This is a very likable book! True, there's an excess of small-scale Victorian portraiture—a piece of schtick that keeps getting expanded upon with each embiggened reissue—but all the stories are good reads, and the artwork keeps getting better as it goes. The variety of what you get, all by Mignola's own hand, is wonderful. ‘The Magician and the Snake’ was also featured in the library edition of Hellboy in Hell, but I enjoyed re-reading it here in more humble, supportive environs, where it begins to co-inhabit a mythology defined by these loosely interrelated stories; in fact, Mignola's intro suggests this book would make an appropriate companion to H in H, as both are efforts by the author to be more himself in drawing what he loves.
In addition to the extra stash of Victorian portraits, this edition includes Axorr, Slayer of Demons, an inspired piece of sword & sorcery nonsense (w/flying octopus) that somehow never reached the dialog stage—just B&W line art, no text and no color.

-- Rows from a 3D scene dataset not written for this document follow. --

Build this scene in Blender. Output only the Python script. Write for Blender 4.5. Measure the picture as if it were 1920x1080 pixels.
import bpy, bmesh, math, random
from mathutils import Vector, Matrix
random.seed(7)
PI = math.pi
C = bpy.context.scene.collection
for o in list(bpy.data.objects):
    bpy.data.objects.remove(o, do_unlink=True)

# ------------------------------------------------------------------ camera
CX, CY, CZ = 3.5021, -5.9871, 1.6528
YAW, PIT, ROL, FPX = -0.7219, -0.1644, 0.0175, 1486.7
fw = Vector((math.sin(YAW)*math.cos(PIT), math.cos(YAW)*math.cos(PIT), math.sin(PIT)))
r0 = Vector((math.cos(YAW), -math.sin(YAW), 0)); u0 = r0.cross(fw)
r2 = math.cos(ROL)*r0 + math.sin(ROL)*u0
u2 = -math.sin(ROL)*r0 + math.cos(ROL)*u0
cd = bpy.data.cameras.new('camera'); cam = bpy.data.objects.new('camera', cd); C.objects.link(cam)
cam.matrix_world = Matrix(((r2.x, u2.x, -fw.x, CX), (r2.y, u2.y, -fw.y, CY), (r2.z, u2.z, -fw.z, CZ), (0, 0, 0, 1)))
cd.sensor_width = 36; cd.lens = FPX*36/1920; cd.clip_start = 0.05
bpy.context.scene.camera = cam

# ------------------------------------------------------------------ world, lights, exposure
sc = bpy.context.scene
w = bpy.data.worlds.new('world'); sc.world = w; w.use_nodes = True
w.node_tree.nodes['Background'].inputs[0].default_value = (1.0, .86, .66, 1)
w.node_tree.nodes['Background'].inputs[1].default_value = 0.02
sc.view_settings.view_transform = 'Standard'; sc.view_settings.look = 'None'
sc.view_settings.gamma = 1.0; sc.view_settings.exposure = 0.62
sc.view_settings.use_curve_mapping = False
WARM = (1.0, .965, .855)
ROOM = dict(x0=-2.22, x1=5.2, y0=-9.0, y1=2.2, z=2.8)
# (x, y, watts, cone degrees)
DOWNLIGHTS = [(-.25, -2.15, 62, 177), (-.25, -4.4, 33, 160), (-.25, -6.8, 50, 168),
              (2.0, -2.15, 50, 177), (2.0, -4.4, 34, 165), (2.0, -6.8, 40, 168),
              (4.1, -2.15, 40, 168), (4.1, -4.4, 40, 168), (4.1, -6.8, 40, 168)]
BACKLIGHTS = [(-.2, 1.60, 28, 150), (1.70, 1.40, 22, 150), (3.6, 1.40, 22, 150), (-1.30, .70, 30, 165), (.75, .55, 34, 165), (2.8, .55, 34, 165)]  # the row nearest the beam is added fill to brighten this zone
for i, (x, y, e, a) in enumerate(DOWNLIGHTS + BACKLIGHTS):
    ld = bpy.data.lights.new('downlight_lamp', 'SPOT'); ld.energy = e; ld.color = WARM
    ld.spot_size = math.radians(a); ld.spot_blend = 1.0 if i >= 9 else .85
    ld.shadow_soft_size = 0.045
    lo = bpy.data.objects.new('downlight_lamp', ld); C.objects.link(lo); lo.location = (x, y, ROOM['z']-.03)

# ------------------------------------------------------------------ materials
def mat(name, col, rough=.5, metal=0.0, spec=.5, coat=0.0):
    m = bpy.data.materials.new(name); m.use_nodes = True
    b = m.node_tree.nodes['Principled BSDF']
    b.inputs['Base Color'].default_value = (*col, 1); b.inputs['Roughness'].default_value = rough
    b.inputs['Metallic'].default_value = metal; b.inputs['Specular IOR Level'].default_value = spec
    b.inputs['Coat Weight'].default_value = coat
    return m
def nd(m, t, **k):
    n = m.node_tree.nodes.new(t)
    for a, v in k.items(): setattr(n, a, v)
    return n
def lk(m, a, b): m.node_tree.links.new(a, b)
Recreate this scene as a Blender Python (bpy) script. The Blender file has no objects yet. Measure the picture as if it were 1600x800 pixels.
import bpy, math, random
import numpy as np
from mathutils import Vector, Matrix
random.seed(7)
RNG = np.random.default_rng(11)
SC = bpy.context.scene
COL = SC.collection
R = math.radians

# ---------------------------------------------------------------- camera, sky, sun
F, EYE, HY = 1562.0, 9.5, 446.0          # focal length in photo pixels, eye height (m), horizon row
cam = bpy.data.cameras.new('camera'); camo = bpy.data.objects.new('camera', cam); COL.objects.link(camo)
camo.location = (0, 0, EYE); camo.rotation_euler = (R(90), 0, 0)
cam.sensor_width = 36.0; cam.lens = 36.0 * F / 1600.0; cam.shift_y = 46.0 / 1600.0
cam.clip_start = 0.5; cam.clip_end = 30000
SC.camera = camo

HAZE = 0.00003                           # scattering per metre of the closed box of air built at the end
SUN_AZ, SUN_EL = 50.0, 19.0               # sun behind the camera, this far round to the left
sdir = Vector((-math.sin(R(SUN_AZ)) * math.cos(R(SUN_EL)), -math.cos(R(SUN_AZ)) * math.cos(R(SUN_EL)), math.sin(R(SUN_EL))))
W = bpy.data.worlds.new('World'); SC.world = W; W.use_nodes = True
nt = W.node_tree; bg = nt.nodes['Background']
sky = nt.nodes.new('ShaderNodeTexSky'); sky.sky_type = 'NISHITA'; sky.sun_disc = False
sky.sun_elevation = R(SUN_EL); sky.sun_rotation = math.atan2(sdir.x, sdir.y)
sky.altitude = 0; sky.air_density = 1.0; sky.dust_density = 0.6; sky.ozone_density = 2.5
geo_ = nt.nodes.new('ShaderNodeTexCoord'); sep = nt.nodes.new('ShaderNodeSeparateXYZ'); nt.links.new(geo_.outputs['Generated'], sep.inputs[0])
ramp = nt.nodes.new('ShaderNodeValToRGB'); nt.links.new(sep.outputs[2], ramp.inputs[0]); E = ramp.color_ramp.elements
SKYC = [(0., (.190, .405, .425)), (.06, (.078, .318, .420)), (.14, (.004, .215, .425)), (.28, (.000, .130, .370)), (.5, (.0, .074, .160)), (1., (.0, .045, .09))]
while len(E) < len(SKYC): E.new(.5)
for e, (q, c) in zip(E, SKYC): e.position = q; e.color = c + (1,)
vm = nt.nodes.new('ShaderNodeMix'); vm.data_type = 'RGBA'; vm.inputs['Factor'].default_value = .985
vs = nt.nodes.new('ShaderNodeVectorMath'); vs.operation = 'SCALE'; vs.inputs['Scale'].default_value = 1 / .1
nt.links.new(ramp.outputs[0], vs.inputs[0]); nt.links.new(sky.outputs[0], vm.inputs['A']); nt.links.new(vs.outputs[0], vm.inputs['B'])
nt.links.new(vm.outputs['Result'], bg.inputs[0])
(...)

That's what I mean about variety, a taste of something a little different to enliven the palate; not quite an Artisan Edition in its presentation, but close. (Readers are not invited to, but could, in theory, attempt to script or color this unpublished effort—that's right, kids, it's an unofficial Mike Mignola Try-Out Book!) It certainly doesn't hurt that this book's distinctive hardcover format (8.25" x 12.25") matches others like Hellboy: The First 20 Years. It's a winner, in my opinion.
BTW, I agree with another reviewer that there were ink smudges in the title story—and even a nasty scratch on a key splash page. (And my copy arrived shrink-wrapped and unopened, in pristine condition.) Fortunately, it didn't affect the balance of the material.